Dataset entries =
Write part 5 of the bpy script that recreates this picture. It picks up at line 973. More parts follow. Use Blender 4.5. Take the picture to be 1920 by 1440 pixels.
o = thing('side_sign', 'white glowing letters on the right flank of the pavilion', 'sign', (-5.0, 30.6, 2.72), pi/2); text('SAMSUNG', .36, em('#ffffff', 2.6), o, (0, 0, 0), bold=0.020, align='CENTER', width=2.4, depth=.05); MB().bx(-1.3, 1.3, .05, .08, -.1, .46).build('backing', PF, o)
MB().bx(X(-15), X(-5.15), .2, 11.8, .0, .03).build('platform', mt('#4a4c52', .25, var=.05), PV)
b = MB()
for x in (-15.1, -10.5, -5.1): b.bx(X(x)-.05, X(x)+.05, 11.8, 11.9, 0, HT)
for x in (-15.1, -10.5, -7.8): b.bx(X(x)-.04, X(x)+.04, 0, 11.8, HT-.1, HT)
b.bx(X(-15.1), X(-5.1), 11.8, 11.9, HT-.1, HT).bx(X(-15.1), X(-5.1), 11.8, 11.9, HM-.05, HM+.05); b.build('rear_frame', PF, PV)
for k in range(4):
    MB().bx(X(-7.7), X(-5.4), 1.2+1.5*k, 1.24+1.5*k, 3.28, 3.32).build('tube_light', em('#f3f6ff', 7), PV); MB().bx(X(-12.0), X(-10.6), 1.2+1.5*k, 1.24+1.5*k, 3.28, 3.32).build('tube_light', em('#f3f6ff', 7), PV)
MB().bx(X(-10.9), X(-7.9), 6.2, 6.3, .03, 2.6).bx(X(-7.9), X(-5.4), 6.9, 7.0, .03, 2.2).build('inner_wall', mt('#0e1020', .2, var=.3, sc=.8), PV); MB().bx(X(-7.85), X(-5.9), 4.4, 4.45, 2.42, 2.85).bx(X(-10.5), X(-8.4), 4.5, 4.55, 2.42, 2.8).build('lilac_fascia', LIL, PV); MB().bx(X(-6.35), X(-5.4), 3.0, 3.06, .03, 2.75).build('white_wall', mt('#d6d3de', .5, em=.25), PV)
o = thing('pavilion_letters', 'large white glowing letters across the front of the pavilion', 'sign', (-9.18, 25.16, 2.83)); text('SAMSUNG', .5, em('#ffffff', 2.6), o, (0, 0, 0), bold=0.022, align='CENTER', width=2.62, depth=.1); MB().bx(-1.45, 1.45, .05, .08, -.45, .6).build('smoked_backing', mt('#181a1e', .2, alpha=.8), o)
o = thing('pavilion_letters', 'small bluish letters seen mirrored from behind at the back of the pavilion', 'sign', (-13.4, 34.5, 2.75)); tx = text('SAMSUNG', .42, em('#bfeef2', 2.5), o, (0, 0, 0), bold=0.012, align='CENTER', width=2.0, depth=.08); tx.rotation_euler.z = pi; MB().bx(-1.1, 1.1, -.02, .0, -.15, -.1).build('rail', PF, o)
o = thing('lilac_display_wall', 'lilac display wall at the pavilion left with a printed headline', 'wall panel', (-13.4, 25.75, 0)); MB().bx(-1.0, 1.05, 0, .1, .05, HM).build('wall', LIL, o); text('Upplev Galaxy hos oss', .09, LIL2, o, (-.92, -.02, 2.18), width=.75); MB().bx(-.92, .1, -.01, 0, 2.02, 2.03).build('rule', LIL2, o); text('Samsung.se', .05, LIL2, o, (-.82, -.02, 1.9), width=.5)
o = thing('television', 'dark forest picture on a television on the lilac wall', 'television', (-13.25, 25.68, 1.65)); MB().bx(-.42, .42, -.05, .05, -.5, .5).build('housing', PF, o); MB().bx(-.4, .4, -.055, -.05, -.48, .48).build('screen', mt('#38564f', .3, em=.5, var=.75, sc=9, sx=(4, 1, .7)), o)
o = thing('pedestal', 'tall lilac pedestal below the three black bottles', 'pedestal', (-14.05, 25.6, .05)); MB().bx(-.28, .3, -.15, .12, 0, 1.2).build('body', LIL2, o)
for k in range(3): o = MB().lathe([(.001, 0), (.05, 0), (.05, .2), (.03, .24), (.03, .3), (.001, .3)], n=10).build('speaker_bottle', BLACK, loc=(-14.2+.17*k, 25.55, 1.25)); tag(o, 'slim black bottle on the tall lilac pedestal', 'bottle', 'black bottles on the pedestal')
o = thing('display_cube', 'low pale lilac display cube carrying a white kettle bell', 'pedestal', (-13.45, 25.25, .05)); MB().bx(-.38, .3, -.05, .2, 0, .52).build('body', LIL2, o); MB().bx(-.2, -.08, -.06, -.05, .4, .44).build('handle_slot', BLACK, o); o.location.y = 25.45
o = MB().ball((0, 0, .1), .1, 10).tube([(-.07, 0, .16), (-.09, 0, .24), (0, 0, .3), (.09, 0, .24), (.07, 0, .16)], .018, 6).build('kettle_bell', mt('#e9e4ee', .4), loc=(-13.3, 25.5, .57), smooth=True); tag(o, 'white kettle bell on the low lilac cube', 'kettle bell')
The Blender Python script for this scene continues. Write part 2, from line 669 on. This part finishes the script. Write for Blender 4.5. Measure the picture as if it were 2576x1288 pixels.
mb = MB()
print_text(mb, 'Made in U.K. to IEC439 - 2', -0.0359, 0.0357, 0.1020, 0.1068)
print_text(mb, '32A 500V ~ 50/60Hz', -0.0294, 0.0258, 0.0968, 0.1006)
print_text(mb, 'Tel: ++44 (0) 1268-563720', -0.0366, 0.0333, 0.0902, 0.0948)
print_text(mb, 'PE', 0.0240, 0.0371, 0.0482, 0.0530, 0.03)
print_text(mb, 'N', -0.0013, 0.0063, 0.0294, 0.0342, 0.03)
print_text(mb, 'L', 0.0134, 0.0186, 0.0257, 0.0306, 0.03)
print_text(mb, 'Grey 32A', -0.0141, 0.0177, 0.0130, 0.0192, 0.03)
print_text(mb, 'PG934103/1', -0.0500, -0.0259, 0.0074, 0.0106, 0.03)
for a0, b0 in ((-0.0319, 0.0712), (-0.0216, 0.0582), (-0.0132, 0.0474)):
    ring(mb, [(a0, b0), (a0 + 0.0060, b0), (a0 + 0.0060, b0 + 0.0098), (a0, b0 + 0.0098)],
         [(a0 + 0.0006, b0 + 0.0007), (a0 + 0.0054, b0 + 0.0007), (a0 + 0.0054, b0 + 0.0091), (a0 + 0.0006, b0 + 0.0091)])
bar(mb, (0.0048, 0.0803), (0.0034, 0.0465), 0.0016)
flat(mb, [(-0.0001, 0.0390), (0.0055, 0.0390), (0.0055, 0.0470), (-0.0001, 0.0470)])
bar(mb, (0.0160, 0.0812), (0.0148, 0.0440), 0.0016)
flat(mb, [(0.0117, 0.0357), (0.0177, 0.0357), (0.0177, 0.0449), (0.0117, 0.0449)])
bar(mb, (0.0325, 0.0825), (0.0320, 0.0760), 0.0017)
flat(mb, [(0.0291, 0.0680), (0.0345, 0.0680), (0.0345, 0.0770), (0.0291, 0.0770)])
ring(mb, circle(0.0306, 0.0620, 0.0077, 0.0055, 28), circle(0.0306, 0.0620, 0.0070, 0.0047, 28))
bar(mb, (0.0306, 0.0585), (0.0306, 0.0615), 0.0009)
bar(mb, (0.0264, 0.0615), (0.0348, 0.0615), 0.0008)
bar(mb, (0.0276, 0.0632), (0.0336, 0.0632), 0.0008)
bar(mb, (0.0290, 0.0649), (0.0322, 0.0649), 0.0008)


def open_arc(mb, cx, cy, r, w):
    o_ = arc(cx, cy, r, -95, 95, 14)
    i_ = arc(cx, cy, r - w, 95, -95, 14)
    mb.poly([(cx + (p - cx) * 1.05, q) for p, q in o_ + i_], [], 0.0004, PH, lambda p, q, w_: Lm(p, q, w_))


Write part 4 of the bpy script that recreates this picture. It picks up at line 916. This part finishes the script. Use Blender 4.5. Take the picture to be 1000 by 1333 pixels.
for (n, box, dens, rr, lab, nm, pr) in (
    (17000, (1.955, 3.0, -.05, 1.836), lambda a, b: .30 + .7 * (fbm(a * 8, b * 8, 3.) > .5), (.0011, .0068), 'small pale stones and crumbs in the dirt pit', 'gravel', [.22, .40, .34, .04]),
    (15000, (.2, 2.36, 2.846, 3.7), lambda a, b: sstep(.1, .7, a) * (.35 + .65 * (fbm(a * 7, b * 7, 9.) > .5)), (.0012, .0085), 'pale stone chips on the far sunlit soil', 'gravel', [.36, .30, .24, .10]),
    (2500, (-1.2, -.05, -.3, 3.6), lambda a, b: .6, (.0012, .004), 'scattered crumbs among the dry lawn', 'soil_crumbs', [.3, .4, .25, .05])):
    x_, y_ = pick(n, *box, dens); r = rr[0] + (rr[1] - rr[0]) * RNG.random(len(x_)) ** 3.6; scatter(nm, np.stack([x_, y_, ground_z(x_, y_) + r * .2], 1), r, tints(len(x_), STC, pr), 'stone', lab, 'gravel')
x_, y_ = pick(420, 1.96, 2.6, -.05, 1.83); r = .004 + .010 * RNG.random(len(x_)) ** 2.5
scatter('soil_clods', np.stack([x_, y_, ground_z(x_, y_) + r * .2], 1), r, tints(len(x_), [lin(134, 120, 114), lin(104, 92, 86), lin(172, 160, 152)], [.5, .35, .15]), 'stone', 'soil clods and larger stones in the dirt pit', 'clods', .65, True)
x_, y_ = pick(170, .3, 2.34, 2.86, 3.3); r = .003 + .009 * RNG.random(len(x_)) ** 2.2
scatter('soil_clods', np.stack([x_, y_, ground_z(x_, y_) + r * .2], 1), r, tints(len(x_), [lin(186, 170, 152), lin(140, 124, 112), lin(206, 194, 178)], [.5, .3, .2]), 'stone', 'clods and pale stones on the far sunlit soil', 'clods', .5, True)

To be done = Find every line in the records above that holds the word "part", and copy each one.

Result of the exercise =
Write part 5 of the bpy script that recreates this picture. It picks up at line 973. More parts follow. Use Blender 4.5. Take the picture to be 1920 by 1440 pixels.
The Blender Python script for this scene continues. Write part 2, from line 669 on. This part finishes the script. Write for Blender 4.5. Measure the picture as if it were 2576x1288 pixels.
Write part 4 of the bpy script that recreates this picture. It picks up at line 916. This part finishes the script. Use Blender 4.5. Take the picture to be 1000 by 1333 pixels.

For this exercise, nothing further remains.